Father Daniel Merz, associate director of the U.S. Conference of Catholic Bishops' Secretariat of Divine Worship, welcomed the findings, but was cautious in accepting them without question, especially after a more detailed survey of laypeople last fall by the Center for Applied Research in the Apostolate at Georgetown University found that 70 percent of respondents said the translation was a "good thing."

"The (bishops') Committee on Divine Worship and the bishops will be very interested in studying the full report as well as the one I would say is more scientific that CARA put out," Father Merz told CNS. "We're going to put those together so it's not just one or the other. We want to get an idea of the whole church.

"I do think it's important to listen to what these priests and other priests are saying. They're voicing some struggles and frustrations. As the report itself points out, their own kind of love for the liturgy comes out and love for their people comes out. That's kind of nice," Father Merz said.

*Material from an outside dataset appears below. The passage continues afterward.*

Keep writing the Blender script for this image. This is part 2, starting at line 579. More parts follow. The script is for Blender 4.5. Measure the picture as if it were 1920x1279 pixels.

Father Merz said the findings would be helpful as the bishops prepare to vote on changes in prayers in the rites for marriage and confirmation that will be voted on at the U.S. bishops' fall general meeting in November as well as the Liturgy of the Hours down the road.

"I wouldn't perceive this survey stopping those translation projects, but at the same time it might make the bishops and others involved in the process a little more involved, a little more attentive. That could potentially be a good thing from the survey," he said.

The translation process for the Roman Missal, coordinated by the International Commission on English in the Liturgy, took a decade to complete as the bishops' conferences in English-speaking countries reviewed, revised and prayed over the wording that would become standard at Masses around the world.

Msgr. Andrew R. Wadsworth, ICEL executive director, said in comments posted online by the Diekmann Center that accompanied the survey's release May 21 that the priests who responded represented a small portion of the more than 14,000 priests in the U.S.

"The new translation clearly has a different voice and the survey shows that some priests do not like it," Msgr. Wasdworth said in his online comment. "Whether they are representative of wider opinion is not ascertained by this survey."

Father Merz said he would have liked a demographic breakdown of survey respondents to determine what differences, if any, exist between the views of older and younger priests and native English speakers and non-native English speakers.

Becker said the survey avoided seeking demographic information altogether in order to gauge the views of priests as a whole.

The survey looked at a variety of factors to weigh the views of priest. The overriding concern priests expressed in comments left on the survey site was that the language seemed to separate them from the people in the pews.

Nearly half of the respondents, 48.7 percent, said they disapproved of the way the Vatican handled bringing about the new missal, indicating they felt it was a top down process. Forty percent of priests said they approved of the Vatican's leadership in the process.

Father Merz said that discussions on the translation involved Catholics versed in liturgical language and practices at various levels of the U.S. church.

"On this side of the Atlantic, from the bishops' side and ICEL's side, that would be a misrepresentation of what happened," he said. "From this side, it was very inclusive. This was one of the most widely consulted documents that we've ever produced. It went back and forth to so many groups and people. I'm qualifying that on this side it was not top down."